Au moment de mettre mon portable sur mes genoux habillés de pantalons de pyj’ en flanalette, les mots volent en moi. De retour du Trident – et malgré la fatigue – le spectacle orchestré par Lepage me laisse dans un état d’émerveillement me forçant à prendre le clavier pour vous partager mes impressions.
Ce qu’elle était attendue, cette reprise de Robert Lepage avec Labrèche. Le visage connu du petit écran a même su convaincre mes semblables que je ne croise jamais les soirs de spectacles – et même s’ils avancent le contraire sur leurs tribunes respectives – à sortir de chez eux, se déplacer pour aller voir un show qu’ils ont annoncé. C’est dire l’engouement pour la pièce 1 de la saison 2013-2014 du Théâtre du Trident. J’ai même vu une caméra de TVA. J’ai aussi fait un X au calendrier.
C’est justement ce en quoi réside le tour de force de la production. Tendre la main au téléphile, à celui qui ne met jamais les pieds au Trident, au Périscope, à La Bordée ou à Premier Acte. L’immersion se fait sans heurt dans cette pièce commençant même par un générique d’ouverture qu’on croirait extrait d’un téléroman ou d’un film. La structure narrative et les changements de scène sont dynamiques, les décors réalistes. Même l’espace de jeu a été rétréci comme pour reprendre le cadrage d’une caméra vidéo.

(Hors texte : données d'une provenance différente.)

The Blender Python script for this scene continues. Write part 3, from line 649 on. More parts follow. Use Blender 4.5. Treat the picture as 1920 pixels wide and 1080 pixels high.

Un dispositif scénique en mouvance constante donnant lieu à des prouesses captivantes. Référence, ici, au travail de Wellesley Robertson III interprétant le rôle muet du trompettiste Miles Davis. Un acrobate qui joue de l’équilibre comme un pantin sans fil dans ce cube tournoyant sans cesse sur lui-même.
Mais c’est Marc Labrèche qui porte le spectacle sur ces épaules dans un monologue quasi ininterrompu de près de deux heures sans entracte. Si sa livraison du texte se fait sans l’ombre d’un faux pas verbal – d’un enfargeage entre deux mots comme il s’en voit si souvent au théâtre – son niveau de jeu ne s’éloigne cependant pas assez du personnage télévisuel si racé que le comédien a su peaufiner au fil des années. Une impression qui toutefois s’efface, au 3/4 de la représentation lorsque son personnage confie sa peine au thérapeute en hypnose à qui il demandera de le libérer de son lourd chagrin d’amour. Une scène écrite avec finesse et intelligence, d’ailleurs. À l’image de ce texte lepagien qui accote les mots de Cocteau enrobé dans une mise en scène de luxe hautement ingénieuse.
Nul doute que Les aiguilles et l’opium livre la marchandise et saura, je l’espère, conquérir de nouveaux adeptes (ou abonnées du Trident, encore mieux) pour le théâtre. Reste seulement à souhaiter que ces néophytes sachent faire la part des choses. Ou, en d’autres mots, qu’ils ne s’attendent pas à voir pareil ravissement pour les yeux à chaque fois. Tous n’ont pas l’expertise, la technologie et le budget de Ex Machina lorsque vient le temps de concevoir un décor. Parce qu’à ce niveau-là, ce soir, c’était du bonbon.